When I got to Zimbabwe {without really having travelled there}, I got distracted by one of the many instances of Mr Robert Mugabe’s lack of diplomacy in political conversation.

Remember Dzambudzo Manechera, the dreadlocked Zimbabwean writer who lived fast and died young, taking along with him a rare style of absolutely fantastic prose which has been variously described as “iconoclastic”, “dense”, “emotionally compelling”, “verbally pyrotechnic” etc?

That guy was really something, Jomo: His professors at Oxford University while noting that the Zimbabwean was exceptionally very intelligent, also noted how erratic he was in behaviour: He was noted for drinking heavily and getting into physical fights in pubs around Oxford.

When he threatened to murder some people and set fire to Oxford University, the university authorities handed him two options: Subject yourself to a psychiatric examination or get thrown out of the university.

He opted to be dismissed from the institution, grumbling on his way out, that he had been “mentally raped” by university authorities.

Manechera who was also noted for frequently raiding the offices of Heinemann in London to demand royalties from his books, later returned to Zimbabwe where he turned his guns on the government.

I don’t know whether Mr Mugabe’s is still haunted by images of the late Manechera and his dreadlocks or angered by the fact of there being such an active, thriving and quite influential Jamaican cultural presence in Zimbabwe.

Apparently worried about the fact, Muggie last week angered Jamaicans around the world with his call on the youth of Zimbabwe not to look up to Jamaican males as role models. He claimed Jamaican males were averse to higher education, “like singing, smoking ganja and twisting their hair.”

In an editorial, the Jamaica Gleaner newspaper suggested that the octogenarian president might apply his time more diligently to advising the youth of Zimbabwe not to look up to him {Mugabe} as a role model.

The Jamaica Gleaner referred to Mugabe’s comments as a “hyperbolic rant” which had made a sweeping generalisation of Jamaican males, many of who were decent men who worked hard to take care of their families. It added that many Jamaicans had set international benchmarks as exceptional achievers.

The tabloid said Mugabe had become “a sad caricature of the heroic figure who led the struggle for Zimbabwe’s independence and described him as “an octogenarian despot who abuses human rights in his country and who after mismanaging and running the country to ruin was now desperately clinging on to power.”
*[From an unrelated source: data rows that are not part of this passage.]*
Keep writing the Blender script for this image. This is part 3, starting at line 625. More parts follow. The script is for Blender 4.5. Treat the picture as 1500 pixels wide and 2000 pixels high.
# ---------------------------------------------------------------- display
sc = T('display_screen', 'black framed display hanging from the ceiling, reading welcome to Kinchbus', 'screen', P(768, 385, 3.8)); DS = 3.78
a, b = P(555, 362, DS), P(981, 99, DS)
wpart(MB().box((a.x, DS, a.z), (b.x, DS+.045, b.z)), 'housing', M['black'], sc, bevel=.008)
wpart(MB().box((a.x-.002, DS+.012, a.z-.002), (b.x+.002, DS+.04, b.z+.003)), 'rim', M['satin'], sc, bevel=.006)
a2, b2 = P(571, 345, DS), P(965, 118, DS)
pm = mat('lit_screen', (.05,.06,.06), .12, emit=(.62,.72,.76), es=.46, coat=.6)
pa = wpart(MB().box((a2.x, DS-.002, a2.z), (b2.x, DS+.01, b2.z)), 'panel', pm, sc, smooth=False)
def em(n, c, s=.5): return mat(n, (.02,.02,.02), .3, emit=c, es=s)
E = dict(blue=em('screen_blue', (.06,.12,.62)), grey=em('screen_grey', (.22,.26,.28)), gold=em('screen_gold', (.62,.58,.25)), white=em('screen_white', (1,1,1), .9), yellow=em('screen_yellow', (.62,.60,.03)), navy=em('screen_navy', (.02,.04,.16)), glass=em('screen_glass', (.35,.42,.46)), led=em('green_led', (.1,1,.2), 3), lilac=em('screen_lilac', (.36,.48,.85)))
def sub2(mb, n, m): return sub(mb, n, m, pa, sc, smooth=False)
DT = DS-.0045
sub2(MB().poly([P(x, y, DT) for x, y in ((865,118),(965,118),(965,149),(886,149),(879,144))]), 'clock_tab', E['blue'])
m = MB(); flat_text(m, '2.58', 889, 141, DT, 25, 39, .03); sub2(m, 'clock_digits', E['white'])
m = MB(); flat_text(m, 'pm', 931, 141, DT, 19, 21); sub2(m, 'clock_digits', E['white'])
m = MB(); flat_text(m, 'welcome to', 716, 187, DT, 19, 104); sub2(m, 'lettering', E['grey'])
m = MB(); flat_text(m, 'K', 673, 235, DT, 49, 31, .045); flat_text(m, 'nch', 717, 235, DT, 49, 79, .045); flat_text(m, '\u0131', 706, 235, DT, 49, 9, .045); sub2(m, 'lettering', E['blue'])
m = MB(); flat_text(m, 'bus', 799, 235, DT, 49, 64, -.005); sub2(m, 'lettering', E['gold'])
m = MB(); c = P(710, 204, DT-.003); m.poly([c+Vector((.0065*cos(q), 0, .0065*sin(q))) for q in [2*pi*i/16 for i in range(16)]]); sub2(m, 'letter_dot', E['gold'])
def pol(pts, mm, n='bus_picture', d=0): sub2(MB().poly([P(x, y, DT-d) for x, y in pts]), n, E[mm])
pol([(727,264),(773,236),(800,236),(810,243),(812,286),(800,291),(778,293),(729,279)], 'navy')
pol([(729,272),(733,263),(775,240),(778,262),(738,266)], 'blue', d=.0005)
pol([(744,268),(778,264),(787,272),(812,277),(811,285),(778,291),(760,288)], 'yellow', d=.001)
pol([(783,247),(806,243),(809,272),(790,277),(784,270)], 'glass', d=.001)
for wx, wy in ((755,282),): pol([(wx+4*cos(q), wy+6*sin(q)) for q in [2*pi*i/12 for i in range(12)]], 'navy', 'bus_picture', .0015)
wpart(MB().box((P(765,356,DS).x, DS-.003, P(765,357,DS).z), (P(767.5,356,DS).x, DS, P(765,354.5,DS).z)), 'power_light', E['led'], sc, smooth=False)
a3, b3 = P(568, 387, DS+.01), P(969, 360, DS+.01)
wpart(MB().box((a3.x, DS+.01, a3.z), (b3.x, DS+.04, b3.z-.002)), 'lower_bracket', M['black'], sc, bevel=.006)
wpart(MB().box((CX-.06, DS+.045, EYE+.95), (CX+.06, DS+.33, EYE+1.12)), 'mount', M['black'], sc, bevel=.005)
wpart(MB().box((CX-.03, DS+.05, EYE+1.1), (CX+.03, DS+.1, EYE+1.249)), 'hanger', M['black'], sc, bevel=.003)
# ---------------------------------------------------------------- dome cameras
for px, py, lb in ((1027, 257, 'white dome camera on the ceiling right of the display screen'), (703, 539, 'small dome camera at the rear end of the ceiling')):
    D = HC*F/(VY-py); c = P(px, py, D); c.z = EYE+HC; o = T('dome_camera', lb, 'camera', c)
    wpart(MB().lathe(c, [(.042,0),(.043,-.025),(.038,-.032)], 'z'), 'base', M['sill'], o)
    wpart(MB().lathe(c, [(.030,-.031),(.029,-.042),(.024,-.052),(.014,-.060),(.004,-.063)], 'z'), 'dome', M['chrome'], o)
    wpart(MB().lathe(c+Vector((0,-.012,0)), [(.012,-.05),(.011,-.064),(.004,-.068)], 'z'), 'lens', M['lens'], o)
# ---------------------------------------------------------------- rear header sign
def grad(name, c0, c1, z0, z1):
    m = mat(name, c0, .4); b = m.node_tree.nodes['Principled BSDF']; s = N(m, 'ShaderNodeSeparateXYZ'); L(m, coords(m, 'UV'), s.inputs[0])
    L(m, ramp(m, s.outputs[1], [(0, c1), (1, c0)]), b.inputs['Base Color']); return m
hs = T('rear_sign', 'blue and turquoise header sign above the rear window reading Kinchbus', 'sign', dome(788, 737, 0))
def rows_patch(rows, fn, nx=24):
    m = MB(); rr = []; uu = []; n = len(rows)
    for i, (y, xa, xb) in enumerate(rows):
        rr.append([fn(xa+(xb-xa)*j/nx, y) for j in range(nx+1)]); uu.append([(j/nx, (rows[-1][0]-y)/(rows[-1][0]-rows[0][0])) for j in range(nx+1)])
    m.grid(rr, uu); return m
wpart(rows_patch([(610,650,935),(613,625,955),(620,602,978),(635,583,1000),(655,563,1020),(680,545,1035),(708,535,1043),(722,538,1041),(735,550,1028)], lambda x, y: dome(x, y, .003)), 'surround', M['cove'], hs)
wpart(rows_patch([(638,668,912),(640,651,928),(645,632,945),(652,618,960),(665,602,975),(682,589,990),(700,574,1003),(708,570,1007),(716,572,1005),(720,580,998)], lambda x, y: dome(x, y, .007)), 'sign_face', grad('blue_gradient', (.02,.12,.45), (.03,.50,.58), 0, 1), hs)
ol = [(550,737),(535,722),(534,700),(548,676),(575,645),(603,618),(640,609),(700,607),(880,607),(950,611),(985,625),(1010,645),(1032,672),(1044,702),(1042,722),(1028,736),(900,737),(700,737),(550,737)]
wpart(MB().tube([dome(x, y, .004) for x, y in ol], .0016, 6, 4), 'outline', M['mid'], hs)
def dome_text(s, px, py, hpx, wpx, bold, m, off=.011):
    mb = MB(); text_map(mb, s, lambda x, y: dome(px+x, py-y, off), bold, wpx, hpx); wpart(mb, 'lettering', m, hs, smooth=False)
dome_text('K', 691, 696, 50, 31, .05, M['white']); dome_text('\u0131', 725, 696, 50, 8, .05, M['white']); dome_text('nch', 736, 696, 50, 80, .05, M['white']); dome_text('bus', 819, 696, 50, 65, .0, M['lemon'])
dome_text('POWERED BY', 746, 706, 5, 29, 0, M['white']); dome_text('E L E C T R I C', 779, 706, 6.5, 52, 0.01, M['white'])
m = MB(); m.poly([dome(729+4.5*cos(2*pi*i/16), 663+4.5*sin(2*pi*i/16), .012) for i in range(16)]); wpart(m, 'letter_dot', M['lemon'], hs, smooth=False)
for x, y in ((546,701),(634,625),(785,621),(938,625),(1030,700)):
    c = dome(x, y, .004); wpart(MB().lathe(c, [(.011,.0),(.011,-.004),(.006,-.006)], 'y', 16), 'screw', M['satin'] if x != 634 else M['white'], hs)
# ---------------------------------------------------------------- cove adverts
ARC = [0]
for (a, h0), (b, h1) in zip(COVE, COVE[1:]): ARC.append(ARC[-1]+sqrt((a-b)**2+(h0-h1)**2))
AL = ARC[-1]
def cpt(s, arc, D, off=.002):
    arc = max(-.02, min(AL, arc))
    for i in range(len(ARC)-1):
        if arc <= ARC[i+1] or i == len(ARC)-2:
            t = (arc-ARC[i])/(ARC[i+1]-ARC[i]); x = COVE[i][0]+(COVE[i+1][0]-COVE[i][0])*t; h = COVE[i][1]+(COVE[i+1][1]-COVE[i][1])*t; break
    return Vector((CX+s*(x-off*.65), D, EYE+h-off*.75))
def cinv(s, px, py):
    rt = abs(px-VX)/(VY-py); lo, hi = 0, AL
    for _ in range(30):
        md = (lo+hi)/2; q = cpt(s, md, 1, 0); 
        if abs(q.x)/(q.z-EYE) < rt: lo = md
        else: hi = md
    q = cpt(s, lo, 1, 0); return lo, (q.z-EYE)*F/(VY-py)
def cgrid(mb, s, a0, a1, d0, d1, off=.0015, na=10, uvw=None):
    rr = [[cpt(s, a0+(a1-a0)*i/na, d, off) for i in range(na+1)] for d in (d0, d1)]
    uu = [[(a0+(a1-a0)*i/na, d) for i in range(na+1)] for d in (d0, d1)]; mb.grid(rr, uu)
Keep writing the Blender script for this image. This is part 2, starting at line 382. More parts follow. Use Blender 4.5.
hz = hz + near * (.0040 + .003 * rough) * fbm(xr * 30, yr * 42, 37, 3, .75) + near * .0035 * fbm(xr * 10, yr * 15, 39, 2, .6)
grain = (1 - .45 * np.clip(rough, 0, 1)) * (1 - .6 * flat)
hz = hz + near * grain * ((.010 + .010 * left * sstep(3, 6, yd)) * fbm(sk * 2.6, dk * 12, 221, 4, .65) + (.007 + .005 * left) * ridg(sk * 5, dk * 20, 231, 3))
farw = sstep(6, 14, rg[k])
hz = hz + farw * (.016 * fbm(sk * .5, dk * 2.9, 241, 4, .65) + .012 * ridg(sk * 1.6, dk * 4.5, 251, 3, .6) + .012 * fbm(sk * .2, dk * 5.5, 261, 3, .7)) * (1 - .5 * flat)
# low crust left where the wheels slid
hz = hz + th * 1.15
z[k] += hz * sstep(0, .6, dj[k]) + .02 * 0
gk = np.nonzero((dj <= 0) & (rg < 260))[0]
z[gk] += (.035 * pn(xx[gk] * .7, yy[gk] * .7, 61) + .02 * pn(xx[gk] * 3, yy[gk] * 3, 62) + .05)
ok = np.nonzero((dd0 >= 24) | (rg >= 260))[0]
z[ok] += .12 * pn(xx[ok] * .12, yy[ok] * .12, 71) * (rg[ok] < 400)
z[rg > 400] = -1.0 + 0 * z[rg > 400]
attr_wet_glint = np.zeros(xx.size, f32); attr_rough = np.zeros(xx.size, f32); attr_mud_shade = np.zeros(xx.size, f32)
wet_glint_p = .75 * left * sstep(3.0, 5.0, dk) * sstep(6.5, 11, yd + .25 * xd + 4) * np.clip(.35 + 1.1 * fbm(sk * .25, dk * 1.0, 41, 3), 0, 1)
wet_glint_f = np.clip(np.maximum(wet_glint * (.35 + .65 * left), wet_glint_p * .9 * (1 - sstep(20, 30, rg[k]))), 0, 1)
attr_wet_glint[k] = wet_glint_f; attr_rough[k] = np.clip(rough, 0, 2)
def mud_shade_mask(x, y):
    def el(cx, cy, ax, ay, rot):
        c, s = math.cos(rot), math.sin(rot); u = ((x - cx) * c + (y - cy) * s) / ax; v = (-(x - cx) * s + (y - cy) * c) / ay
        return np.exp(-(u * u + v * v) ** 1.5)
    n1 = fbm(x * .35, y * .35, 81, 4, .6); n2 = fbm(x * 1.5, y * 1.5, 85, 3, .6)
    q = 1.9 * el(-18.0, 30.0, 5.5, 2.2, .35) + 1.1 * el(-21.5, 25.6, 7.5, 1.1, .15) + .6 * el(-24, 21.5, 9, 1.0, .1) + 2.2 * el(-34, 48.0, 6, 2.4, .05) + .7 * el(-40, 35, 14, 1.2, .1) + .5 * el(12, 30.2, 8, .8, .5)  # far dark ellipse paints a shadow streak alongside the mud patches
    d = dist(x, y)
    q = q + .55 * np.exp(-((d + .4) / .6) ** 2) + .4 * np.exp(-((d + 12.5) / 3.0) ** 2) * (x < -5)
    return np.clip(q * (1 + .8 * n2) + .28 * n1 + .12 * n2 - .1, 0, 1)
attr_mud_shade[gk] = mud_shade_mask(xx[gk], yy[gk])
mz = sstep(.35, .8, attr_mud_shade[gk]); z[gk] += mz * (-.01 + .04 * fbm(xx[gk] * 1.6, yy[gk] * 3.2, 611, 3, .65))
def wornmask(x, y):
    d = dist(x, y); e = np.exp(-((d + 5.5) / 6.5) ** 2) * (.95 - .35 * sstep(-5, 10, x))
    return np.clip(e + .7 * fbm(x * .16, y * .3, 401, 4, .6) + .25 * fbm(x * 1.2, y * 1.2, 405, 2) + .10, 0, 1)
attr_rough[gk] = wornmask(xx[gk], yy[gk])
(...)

It is indeed true that Jamaica is the world’s third-largest producer of marijuana and the Caribbean’s leading producer and exporter of the illicit crop. It is also true that 70 per cent of Jamaicans attending universities and colleges are women.

As a matter of fact, the Gleaner newspaper conceded after taking Mugabe apart limb by limb that the country needed to “discuss anew, the problems of Jamaican males who are at risk.”

It suggests that the Jamaicans may have taken the criticisms in their stride if Old Bob had worded them appropriately.

Lesson: If you opt for bellicosity and antagonism over diplomacy and civility in communicating criticisms, you will reap antagonism in kind and in greater measure, even if your criticisms are justified.

Why ruin the opportunity to sell a message or correct an erring antagonist, with careless or angry talk which draws attention away from a critical issue at stake? Do you reckon those who communicate poltical messages in our own republic would be disposed to doing some listening on this score?